Jury Selection and Voir Dire Instructions - Criminal

In criminal jury trials, the court normally seats 12 regular and 2 alternate jurors. Generally, 35 to 38 prospective jurors will be called to the trial. The parties will be given a random list of the prospective jurors' names. The parties will also be given copies of the one-page (two sided) questionnaire that prospective jurors fill out when they arrive in court. The Clerk will collect the copies of the questionnaire back from you after the jury is selected.

The first 14 names on random list will be the jurors placed in the jury box when voir dire commences. Judge Lee will conduct the voir dire of the potential jurors. If jurors in the box have answers to the court's questions, the court will hear those answers. If unseated jurors in the spectator section have answers to a posed question, the court will make a record of that juror's name, but will only pursue the question when and if that juror is called into the box. After the Court completes its questioning, the parties will be called to the bench and given an opportunity to ask the court to ask additional questions. Jurors may be excused for cause by the court during the voir dire process. If this occurs, that juror will be replaced by the next numbered juror from the random list. After the questioning is completed, counsel will have time to confer with their clients and then will be called to the bench for challenges.

Challenges are presented orally, one at a time, alternating between the plaintiff and the defendant. Challenges for cause will be taken first. After challenges for cause have been completed the Court will then ask for peremptory challenges. The government in a criminal case is given six peremptory challenges, and the defendant is given 10. The first round of challenges are to the people seated in the first 12 seats only - the regular jurors. Challenges as to the alternates will be done after the first 12 seats have been agreed upon. After the court has excused any persons from the first 12 seats that were challenged in that round of challenges, the clerk will call the next numbered people from the random list to take the seats of those who were excused. This procedure will continue until the first 12 jurors have been selected.
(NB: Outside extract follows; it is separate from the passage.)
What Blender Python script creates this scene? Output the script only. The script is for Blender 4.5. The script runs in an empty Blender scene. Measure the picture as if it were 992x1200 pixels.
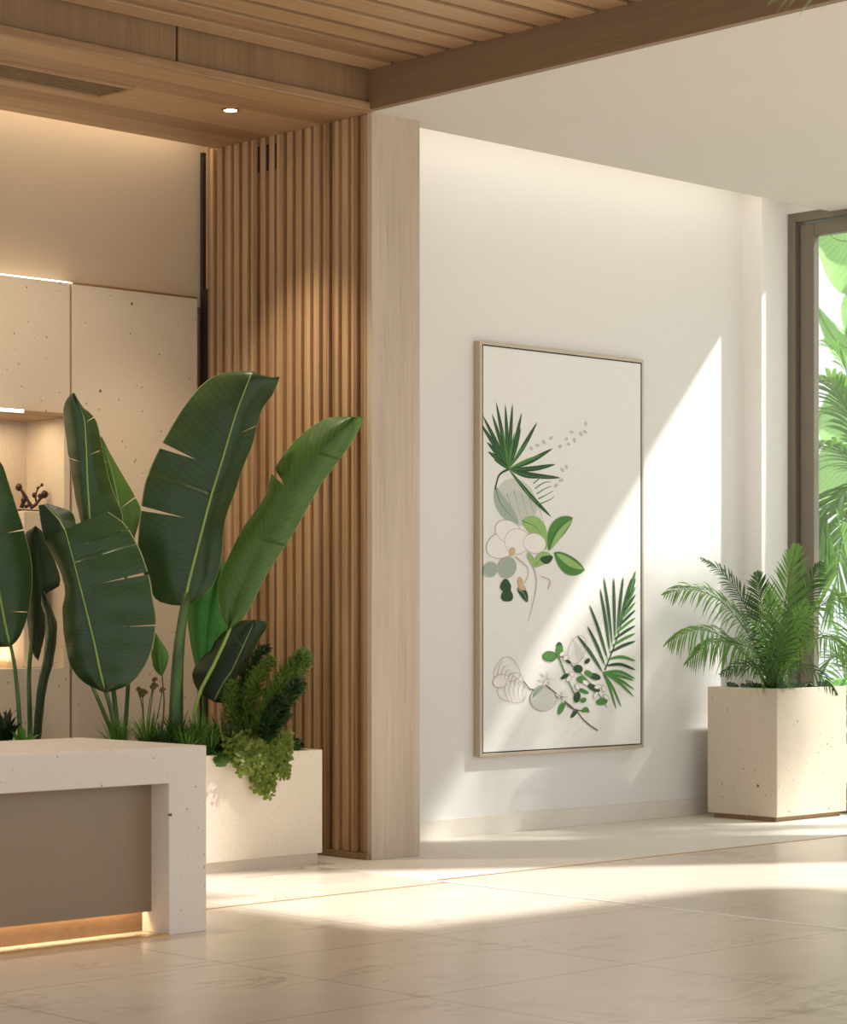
import bpy, bmesh, math, random
from mathutils import Vector, Matrix
random.seed(7)
R = random.random
def U(a, b): return a + (b - a) * R()
COL = bpy.context.scene.collection

# ------------------------------------------------------------------ survey
# x runs along the picture wall, y runs along the slatted wall, z up; the camera stands at the origin, eye height 1.25 m
FPX, EYE, HZ = 2702.0, 1.25, 725.0
YAW = math.atan2(2812, 2702)
S_, C_ = math.sin(YAW), math.cos(YAW)
def at(px, py, D):
    L = D * (px - 496) / FPX
    return Vector((D * C_ + L * S_, D * S_ - L * C_, EYE - D * (py - HZ) / FPX))
def on_y(px, py, Y): return at(px, py, Y / (S_ - (px - 496) / FPX * C_))
def on_x(px, py, X): return at(px, py, X / (C_ + (px - 496) / FPX * S_))

# ------------------------------------------------------------------ materials
def new_mat(name):
    m = bpy.data.materials.new(name); m.use_nodes = True
    nt = m.node_tree
    return m, nt, nt.nodes['Principled BSDF']
def N(nt, typ, **kw):
    n = nt.nodes.new(typ)
    for k, v in kw.items():
        if k in n.inputs.keys() if isinstance(k, str) else False: n.inputs[k].default_value = v
        else: setattr(n, k, v)
    return n
def setin(n, **kw):
    for k, v in kw.items(): n.inputs[k.replace('_', ' ')].default_value = v
def rgb(c): return (c[0], c[1], c[2], 1.0)
def srgb(r, g, b):
    f = lambda v: (v / 255 / 12.92) if v / 255 <= 0.04045 else ((v / 255 + 0.055) / 1.055) ** 2.4
    return (f(r), f(g), f(b))
def ramp(nt, stops, fac, interp='LINEAR'):
    r = nt.nodes.new('ShaderNodeValToRGB'); r.color_ramp.interpolation = interp
    e = r.color_ramp.elements
    while len(e) < len(stops): e.new(0.5)
    for i, (p, c) in enumerate(stops):
        e[i].position = p; e[i].color = rgb(c)
    nt.links.new(fac, r.inputs['Fac']); return r.outputs['Color']
def math_(nt, op, a, b=None, clamp=False):
    n = nt.nodes.new('ShaderNodeMath'); n.operation = op; n.use_clamp = clamp
    for i, v in enumerate((a, b)):
        if v is None: continue
        if isinstance(v, (int, float)): n.inputs[i].default_value = v
        else: nt.links.new(v, n.inputs[i])
    return n.outputs[0]
def mix(nt, fac, a, b, mode='MIX'):
    n = nt.nodes.new('ShaderNodeMix'); n.data_type = 'RGBA'; n.blend_type = mode
    for sock, v in ((n.inputs[0], fac), (n.inputs[6], a), (n.inputs[7], b)):
        if isinstance(v, (int, float)): sock.default_value = v
        elif isinstance(v, tuple): sock.default_value = rgb(v)
        else: nt.links.new(v, sock)
    return n.outputs[2]
def coords(nt, scale=(1, 1, 1), rot=(0, 0, 0), src='Object', loc=(0, 0, 0)):
    tc = nt.nodes.new('ShaderNodeTexCoord'); mp = nt.nodes.new('ShaderNodeMapping')
    mp.inputs['Scale'].default_value = scale; mp.inputs['Rotation'].default_value = rot; mp.inputs['Location'].default_value = loc
    nt.links.new(tc.outputs[src], mp.inputs['Vector']); return mp.outputs[0]
def noise(nt, vec, scale, detail=4, rough=0.55, dist=0.0):
    n = nt.nodes.new('ShaderNodeTexNoise'); setin(n, Scale=scale, Detail=detail, Roughness=rough, Distortion=dist)
    nt.links.new(vec, n.inputs['Vector']); return n.outputs['Fac']
def bump(nt, bs, h, strength, dist=0.01):
    b = nt.nodes.new('ShaderNodeBump'); setin(b, Strength=strength, Distance=dist)
    nt.links.new(h, b.inputs['Height']); nt.links.new(b.outputs[0], bs.inputs['Normal'])

def plain(name, c, rough=0.6, metal=0.0, spec=0.5):
    m, nt, b = new_mat(name)
    v = coords(nt); n = noise(nt, v, 40, 3)
    nt.links.new(mix(nt, n, tuple(x * 0.94 for x in c), tuple(min(1, x * 1.05) for x in c)), b.inputs['Base Color'])
    setin(b, Roughness=rough, Metallic=metal); b.inputs['Specular IOR Level'].default_value = spec
    return m
def plaster(name, c, bumpy=0.05, scale=30):
    m, nt, b = new_mat(name)
    v = coords(nt); n = noise(nt, v, scale, 5, 0.6); n2 = noise(nt, v, 1.2, 3)
    nt.links.new(mix(nt, n2, tuple(x * 0.965 for x in c), c), b.inputs['Base Color'])
    setin(b, Roughness=0.85); bump(nt, b, n, bumpy, 0.01)
    return m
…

1 additional challenge is given to both the government and the defendant for challenging the alternate jurors. They are also exercised orally, alternating between the plaintiff and defendant, with counsel telling the judge the name and seat number of the juror being challenged.

It is important to remember that the court DOES NOT ALLOW "back-striking". Once you have passed on a juror, you cannot challenge that juror in a subsequent round of challenges. This does not apply to the alternates during the early rounds of peremptory challenges, as the jurors in seats 13 and 14 will only be available to challenge after the first 12 jurors have been selected.

If we run short of prospective jurors, Judge Lee will confer with counsel as to whether the case can proceed with fewer than 2 alternate jurors.